Scottrade’s business is profitable, but less than its peers and the company’s revenue hasn’t grown since 2014. These challenges, along with Riney’s health, could influence the decision to sell, the Wells Fargo analysts said earlier this month.

TD Ameritrade was created in January 2006 when the former Ameritrade Holding Corp. bought Toronto-Dominion’s U.S. network of independent advisers, TD Waterhouse. In exchange, the bank received a large stake in the combined firm. The companies have maintained close business ties. Hockey agreed last November to leave Toronto-Dominion, where he ran Canadian banking and wealth management, to become TD Ameritrade’s president and successor to then CEO Fred Tomczyk on his September retirement.

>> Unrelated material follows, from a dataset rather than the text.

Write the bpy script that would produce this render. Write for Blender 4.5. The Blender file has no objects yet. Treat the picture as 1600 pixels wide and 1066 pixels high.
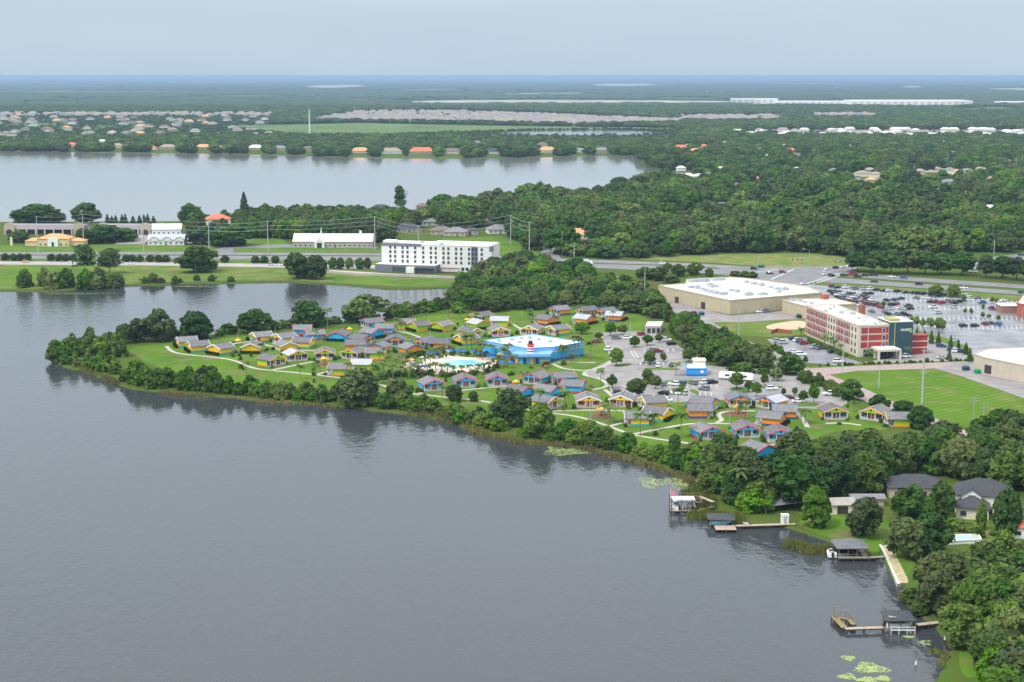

“This announcement allows TD and TD Ameritrade to further strengthen our relationship,” Masrani said in a statement. “We are pleased to see TD Ameritrade expand its business and solidify its leadership position in the market.”

Barclays Plc is advising TD Ameritrade, while Goldman Sachs Group Inc. is serving as Scottrade’s adviser on the deal. Wachtell, Lipton Rosen & Katz and Sullivan & Cromwell are the respective legal counselors. Citigroup Inc. is advising Toronto-Dominion and Simpson Thacher & Bartlett is the bank’s legal adviser.